▶ **Prompt**
Copy each line of the records that holds the string "Blender".

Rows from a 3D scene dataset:
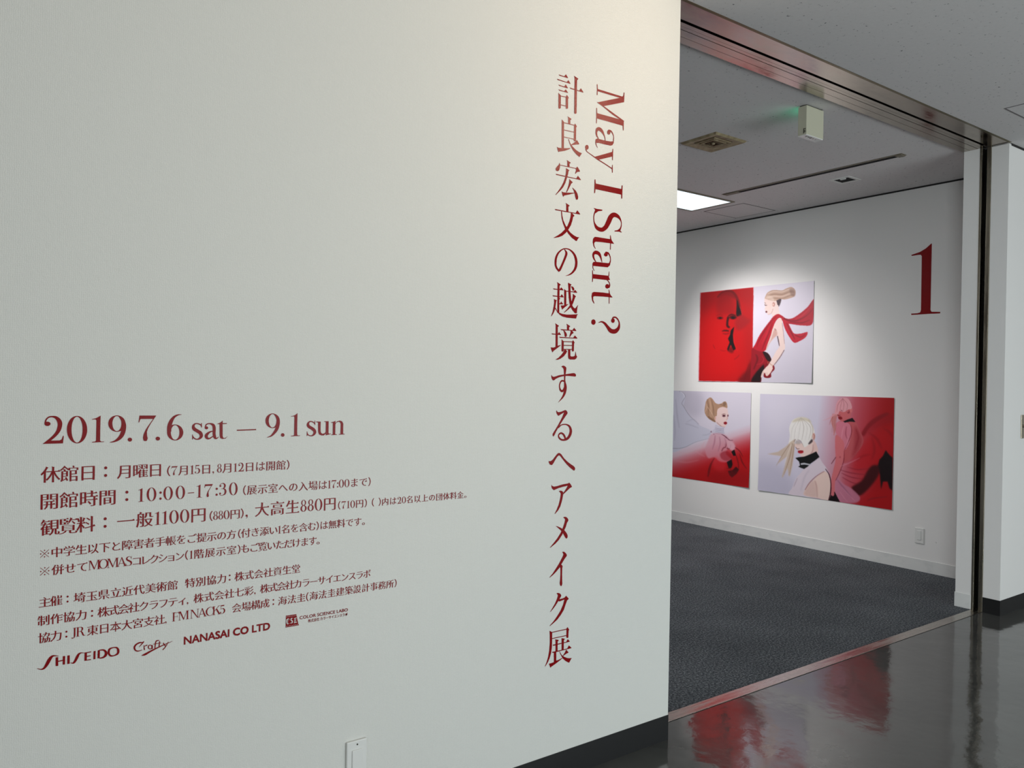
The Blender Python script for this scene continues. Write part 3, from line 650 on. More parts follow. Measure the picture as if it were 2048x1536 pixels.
tag(flat_mesh('sponsor_mark', sans_line('NANASAI CO LTD', 0.040, 0.0278, 367.5, 540, 0.7165), M['vinyl']), 'bold red sans-serif company name in the bottom row', 'logo')
cs = empty('sponsor_mark', (0.78, YW-0.001, 0.715), 'rightmost sponsor mark, small red film-strip square with a company name beside it', 'logo')
s = Shape().P((278,530),(545,488),(595,740),(612,772),(270,832)); flat_mesh('badge', traced(s, 550, 1190, 12.8), M['vinyl'], cs)
s = Shape()
for k in range(7): s.E(290+k*40, 556-k*6, 8, 8, 8)
for k in range(8): s.E(285+k*39.5, 800-k*6.8, 8, 8, 8)
s.S((345,600,10),(300,620,16),(290,680,20),(310,735,16),(355,725,8)).S((320,600,9),(322,720,9),cap=False).S((355,600,9),(350,640,9),cap=False)
s.S((445,590,10),(405,600,16),(400,640,14),(440,660,20),(435,705,14),(385,715,10)).S((420,580,7),(422,725,7),cap=False)
s.S((490,590,10),(500,640,16),(490,710,12)).S((480,712,12),(550,690,14),cap=False).S((480,600,10),(548,575,14),cap=False).S((525,580,8),(528,700,8),cap=False)
flat_mesh('badge_letters', traced(s, 550, 1190, 12.8), M['vinyl_white'], cs, lift=0.0016)
flat_mesh('company_name', sans_line('COLOR SCIENCE LABO', 0.018, 0.0128, 599, 695.5, 0.7300), M['vinyl'], cs)
flat_mesh('company_name', sans_line('株式会社 カラーサイエンスラボ', 0.012, 0.0100, 616, 695, 0.7175), M['vinyl'], cs)

# the large numeral on the gallery wall
s = Shape().P((195,340),(340,290),(440,230),(535,145),(545,145),(535,600),(522,1280),(540,1310),(690,1312),(685,1338),(520,1345),(195,1365),(190,1342),(300,1335),(345,1320),(358,1280),(372,360),(355,338),(300,342),(200,358))
tag(flat_mesh('wall_numeral', traced(s, 1800, 470, 8.533, 'poster'), M['vinyl'], wall='poster'), 'large red serif numeral 1 on the gallery wall right of the posters', 'numeral')

# ------------------------------------------------------------------ posters: printed pictures, colour stored per grid point
class Canvas:
    def __init__(s, w, h, sc, bg):
        s.w, s.h, s.sc = int(w*sc), int(h*sc), sc
        s.a = np.empty((s.h, s.w, 3)); s.a[:] = np.array(bg)
        s.yy, s.xx = np.mgrid[0:s.h, 0:s.w]/sc
    def mask(s, loops, blur=0):
        pad = int(blur*s.sc*2.5)+2
        allp = np.vstack(loops)*s.sc
        x0, y0 = np.floor(allp.min(0)).astype(int)-pad; x1, y1 = np.ceil(allp.max(0)).astype(int)+pad
        x0, y0, x1, y1 = max(x0,0), max(y0,0), min(x1,s.w), min(y1,s.h)
        if x1 <= x0 or y1 <= y0: return None
        m_ = np.zeros((y1-y0, x1-x0)); xs = np.arange(x0, x1)+0.5
        segs = []
        for l in loops:
            p = np.asarray(l)*s.sc; segs.append(np.hstack([p, np.roll(p, -1, 0)]))
        segs = np.vstack(segs)
        for r in range(y0, y1):
            y = r+0.5; a = segs[((segs[:,1] <= y) & (segs[:,3] > y)) | ((segs[:,3] <= y) & (segs[:,1] > y))]
            if len(a) < 2: continue
            c = np.sort(a[:,0]+(y-a[:,1])*(a[:,2]-a[:,0])/(a[:,3]-a[:,1]))
            for k in range(0, len(c)-1, 2):
                m_[r-y0] += np.clip(xs+0.5-c[k], 0, 1)-np.clip(xs+0.5-c[k+1], 0, 1)
        m_ = np.clip(m_, 0, 1)
        if blur:
            n = max(1, int(blur*s.sc*0.8))
            for _ in range(2):
                for ax in (0, 1):
                    c = np.cumsum(np.pad(m_, [(n+1, n) if i == ax else (0, 0) for i in (0, 1)], mode='edge'), ax)
                    L_ = m_.shape[ax]
                    m_ = (np.take(c, range(2*n+1, 2*n+1+L_), ax)-np.take(c, range(0, L_), ax))/(2*n+1)
        return m_, x0, y0
    def put(s, mk, col, al=1.0):
        if mk is None: return
        m_, x0, y0 = mk; sub = s.a[y0:y0+m_.shape[0], x0:x0+m_.shape[1]]
        k = (m_*al)[..., None]; sub[:] = sub*(1-k)+np.array(col, float)*k
    def poly(s, col, *pts, blur=1.5, al=1.0, smooth=True):
        p = crom(pts, 5, True) if smooth else np.array(pts, float)
        s.put(s.mask([p], blur), col, al)
    def ell(s, col, cx, cy, rx, ry, blur=1.5, al=1.0, rot=0):
        t = np.linspace(0, 2*math.pi, 24, endpoint=False); c, q = math.cos(rot), math.sin(rot)
        X, Y = rx*np.cos(t), ry*np.sin(t); s.put(s.mask([np.stack([cx+X*c-Y*q, cy+X*q+Y*c], 1)], blur), col, al)
    def line(s, col, *pts, blur=1.5, al=1.0):
        c = crom(pts, 6); d = np.gradient(c[:, :2], axis=0); d /= np.linalg.norm(d, axis=1)[:, None]+1e-9
        n = np.stack([-d[:,1], d[:,0]], 1); h = c[:, 2:3]/2
        s.put(s.mask([np.vstack([c[:, :2]+n*h, (c[:, :2]-n*h)[::-1]])], blur), col, al)
    def lerp(s, t, c0, c1):
        t = np.clip(t, 0, 1)[..., None]; return np.array(c0)*(1-t)+np.array(c1)*t

mt, nt, b = mat('printed_photo_paper', (1, 1, 1, 1), 0.42, 0, 0.4)
at = nt.nodes.new('ShaderNodeVertexColor'); at.layer_name = 'print'
nt.links.new(at.outputs['Color'], b.inputs['Base Color']); M['print'] = mt
mt, nt, b = mat('paper_back', srgb(215, 212, 212), 0.7); M['paper'] = mt

def poster(name, label, y_left, y_right, z0, z1, cv, ox, oy, sc, nx, nz, lift, corners):
    cy = (y_left+y_right)/2
    root = empty(name, (XP, cy, z0), label, 'poster', None)
    U, V = np.meshgrid(np.linspace(0, 1, nx), np.linspace(0, 1, nz))
    Y = y_left+(y_right-y_left)*U; Z = z0+(z1-z0)*V
    cTL, cTR, cBL, cBR = corners
    Lf = lift + 0.002*np.sin(U*7+V*4)*0.5 + cTL*((1-U)*V)**5 + cTR*(U*V)**5 + cBL*((1-U)*(1-V))**5 + cBR*(U*(1-V))**5
    X = XP-Lf
    d = np.stack([X-CAM[0], Y-CAM[1], Z-CAM[2]], -1); z = d@_f
    px = 1024+FPX*(d@RT)/z; py = 768-FPX*(d@UP)/z
    cx = np.clip((px-ox)*sc*cv.sc, 0, cv.w-1.01); cyy = np.clip((py-oy)*sc*cv.sc, 0, cv.h-1.01)
    i, j_ = cyy.astype(int), cx.astype(int)
    col = cv.a[i, j_]/255.0
    lin = np.where(col <= 0.04045, col/12.92, ((col+0.055)/1.055)**2.4)
    rgba = np.concatenate([lin, np.ones(lin.shape[:2]+(1,))], -1).astype(np.float32)
    co = np.stack([X-XP, Y-cy, Z-z0], -1).reshape(-1, 3)
    idx = np.arange(nx*nz).reshape(nz, nx)
    q = np.stack([idx[:-1,:-1], idx[1:,:-1], idx[1:,1:], idx[:-1,1:]], -1).reshape(-1, 4)
    me = bpy.data.meshes.new('printed_sheet')
    me.vertices.add(len(co)); me.vertices.foreach_set('co', co.astype(np.float32).ravel())
    me.loops.add(q.size); me.loops.foreach_set('vertex_index', q[:, ::-1].ravel().astype(np.int32))
    me.polygons.add(len(q)); me.polygons.foreach_set('loop_start', np.arange(0, q.size, 4, dtype=np.int32))
    me.polygons.foreach_set('loop_total', np.full(len(q), 4, dtype=np.int32))
    me.update(calc_edges=True); me.validate()
    ca = me.color_attributes.new('print', 'FLOAT_COLOR', 'POINT'); ca.data.foreach_set('color', rgba.reshape(-1))
    me.materials.append(M['print'])
    me.polygons.foreach_set('use_smooth', np.ones(len(q), dtype=bool))
    o = bpy.data.objects.new('printed_sheet', me); COL.objects.link(o); o.parent = root
    # the paper's back face, following the same curl
    k = 40; iu = np.linspace(0, nx-1, k).astype(int); iv = np.linspace(0, nz-1, k).astype(int)
    v = [(X[a, c]+0.0012, Y[a, c], Z[a, c]) for a in iv for c in iu]
    mb = MB(); mb.v = [tuple(map(float, p)) for p in v]
    mb.f = [(a*k+c, a*k+c+1, (a+1)*k+c+1, (a+1)*k+c) for a in range(k-1) for c in range(k-1)]
    mb.build('paper_backing', M['paper'], root)
    return root

LAV = (216, 209, 221)
# upper poster
c = Canvas(1803, 1536, 0.5, LAV)
c.a[:] = c.lerp((c.yy-500)/1000*0.8+(c.xx-900)/1800, (218,211,223), (196,190,202))
c.poly((190,6,12), (141,237),(845,165),(828,1426),(117,1414), smooth=False, blur=1)
g = c.mask([np.array([(141,237),(845,165),(828,1426),(117,1414)], float)])
c.poly((158,12,20), (160,250),(500,215),(830,190),(835,420),(560,330),(300,420),(150,520), blur=60, al=.6)
c.poly((165,12,18), (700,300),(840,250),(830,1300),(740,1000), blur=50, al=.5)
c.poly((205,4,8), (160,620),(420,560),(560,860),(640,1300),(300,1380),(140,1300), blur=70, al=.7)
c.line((104,10,14), (365,300,16),(420,240,22),(500,212,30),(570,230,34),(622,300,38),(655,400,36),(675,500,30), blur=9, al=.85)
c.poly((122,12,18), (380,300),(440,240),(510,215),(570,240),(610,320),(560,300),(470,270), blur=16, al=.7)
c.poly((138,12,18), (400,300),(520,260),(600,400),(600,540),(520,520),(380,520),(350,420), blur=30, al=.55)
c.poly((18,4,6), (628,330),(655,420),(690,520),(665,548),(620,545),(622,430), blur=8)
c.poly((150,20,26), (690,520),(760,580),(810,600),(740,690),(640,740),(600,640),(640,560), blur=22, al=.8)
c.line((232,90,80), (668,420,4),(690,500,6),(700,540,3), blur=3, al=.6)
c.ell((86,2,6), 402,574,42,20, blur=8, al=.8); c.ell((20,0,2), 405,575,16,12, blur=4)
c.ell((60,2,5), 575,566,50,26, blur=8, al=.9); c.ell((10,0,2), 575,572,24,16, blur=4)
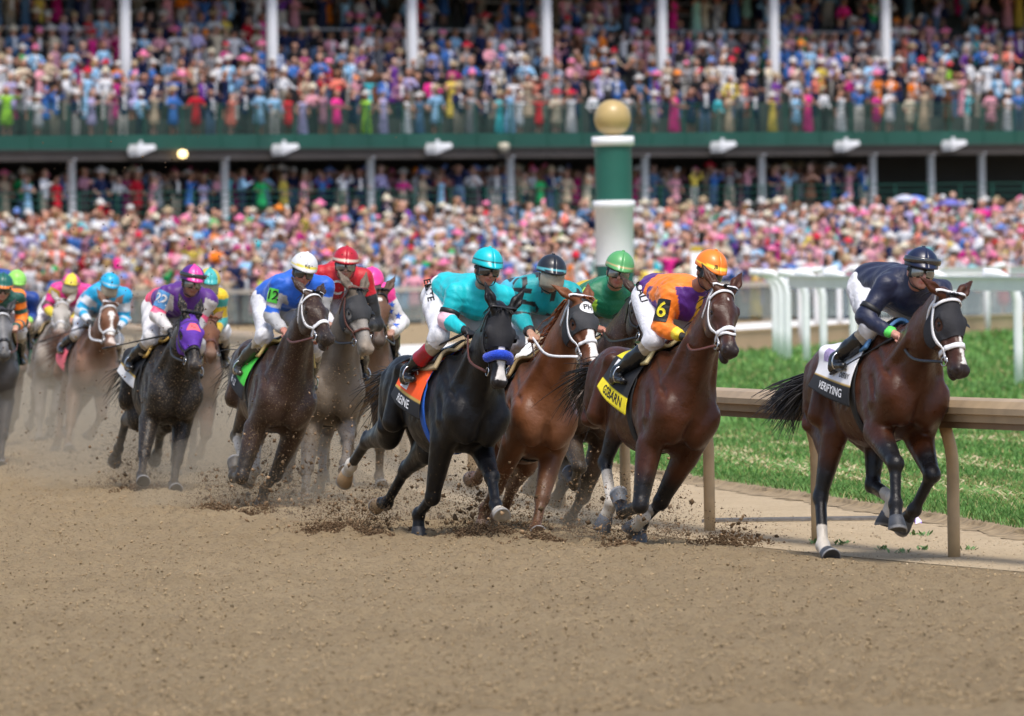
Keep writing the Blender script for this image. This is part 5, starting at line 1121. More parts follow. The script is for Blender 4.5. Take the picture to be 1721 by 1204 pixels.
def s_blue(p, t, s, L):
    c = tile(len(p), ROY); c[p > 0] = GRY; c[(p == 1) & (t < .25)] = ROY; c[(p == 1) & (t > .72) & (t < .92)] = ROY; c[(p == 2) & (t < .20)] = ROY
    v = (p == 0) & (L[:, 2] < 0) & (np.abs(L[:, 1]) < .12 * (1 - L[:, 0] / .6)) & (L[:, 0] < .6); c[v] = WHT; return c
def s_grey(p, t, s, L):
    c = tile(len(p), RED); c[p == 1] = BLK; c[(p == 1) & (t < .35)] = RED; c[p == 2] = BLK; return c
def s_star(p, t, s, L):
    c = tile(len(p), BLK); c[(p == 0) & (L[:, 0] > .8)] = PINK; c[p > 0] = (.68, .66, .66); c[(p == 1) & (t < .28)] = PINK; return c
def s_purple(p, t, s, L):
    c = tile(len(p), PUR); c[(p == 0) & (L[:, 0] < .22)] = (.75, .06, .15); c[p > 0] = (.60, .57, .56); c[(p == 1) & (t > .72) & (t < 1.0)] = (.85, .08, .20); c[(p == 2) & (t < .10)] = (.85, .08, .20); return c
def s_teal(p, t, s, L):
    c = tile(len(p), (.04, .35, .34)); c[(p == 0) & (L[:, 1] > .03)] = (.04, .35, .34); c[(p == 0) & (L[:, 0] > .75)] = YEL; c[(p == 1) & (t > .35) & (t < .8)] = (.62, .42, .02); c[(p == 2) & (t > .45)] = (.62, .42, .02); return c
def s_sky(p, t, s, L):
    c = tile(len(p), (.01, .36, .66)); m = (p > 0) & (np.sin((t + p) * 9 + 1) > -.1); c[m] = (.62, .64, .68); c[(p == 2) & (t > .75)] = (.62, .64, .68); return c
def s_pale(p, t, s, L):
    c = tile(len(p), (.72, .03, .26)); c[(p == 1) & (t < .35)] = (.62, .42, .02); c[(p == 1) & (t > .7)] = (.10, .05, .05); c[(p == 2) & (t > .35)] = (.70, .55, .03); return c
def s_lime(p, t, s, L):
    c = tile(len(p), (.008, .05, .28)); c[(p == 2) & (t > .8)] = LIME; return c
def s_char(p, t, s, L):
    c = tile(len(p), ORG); c[(np.sin(L[:, 0] * 17) > .15) & (p == 0)] = (.006, .09, .07); c[(p > 0) & (np.sin(t * 14) > .2)] = (.006, .09, .07); return c
def cl_lead(u, a):
    if a > 91: return np.array(BLK)
    if a > 88.5: return np.array(GLD)
    return np.array(WHT)
def cl_orange(u, a):
    if a > 90: return np.array((.85, .70, .02))
    return np.array((.80, .68, .02)) if (a < 50 and u < .25) else np.array(BLK)
def cl_black(u, a):
    if a > 90: return np.array(BLK)
    if a > 87: return np.array(GLD)
    return np.array((.92, .10, .012))
def band(main, hem, edge=GLD, a1=90):
    return lambda u, a: np.array(hem) if a > a1 else (np.array(edge) if a > a1 - 2.5 else np.array(main))
BAY = dict(body=(.054, .0148, .0040), points=(.0085, .0075, .008), muzzle=(.018, .014, .014), hair=(.010, .008, .008), face=(.055, .019, .010))
DBAY = dict(body=(.028, .0108, .0062), points=(.010, .0085, .008), muzzle=(.022, .017, .015), hair=(.010, .008, .008))
BLACK = dict(body=(.0045, .0040, .0046), points=(.0045, .0045, .0060), muzzle=(.028, .024, .024), hair=(.008, .007, .007))
CHES = dict(body=(.150, .050, .017), points=(.115, .046, .022), muzzle=(.14, .075, .05), hair=(.25, .075, .022), face=(.12, .038, .014))
GREYC = dict(body=(.12, .095, .072), points=(.10, .10, .105), muzzle=(.30, .25, .20), hair=(.025, .024, .025), face=(.26, .24, .22))
PALE = dict(body=(.32, .28, .24), points=(.22, .20, .18), muzzle=(.25, .2, .17), hair=(.20, .17, .14), face=(.42, .39, .35))
CHAR = dict(body=(.035, .035, .038), points=(.02, .02, .023), muzzle=(.05, .05, .05), hair=(.03, .03, .03), face=(.16, .16, .165))
WB = (.72, .68, .64)
def purple_hood(t, y, s):
    if abs(t - .095) < .006 and abs(y) < .08: return np.array((.03, .02, .05))
    if .118 < t < .19 and abs(y) < .062 and t > .118 + 2.2 * max(0, abs(y) - .035): return np.array((.88, .13, .16))
    if s < -.14 and abs(y) > .05: return np.array((.85, .10, .22)) if t < .12 else np.array((.10, .025, .33))
    return np.array((.10, .025, .33))
def mk(**k): return k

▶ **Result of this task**
The Blender Python script for this scene continues. Write part 3, from line 650 on. More parts follow. Measure the picture as if it were 2048x1536 pixels.
Keep writing the Blender script for this image. This is part 5, starting at line 1121. More parts follow. The script is for Blender 4.5. Take the picture to be 1721 by 1204 pixels.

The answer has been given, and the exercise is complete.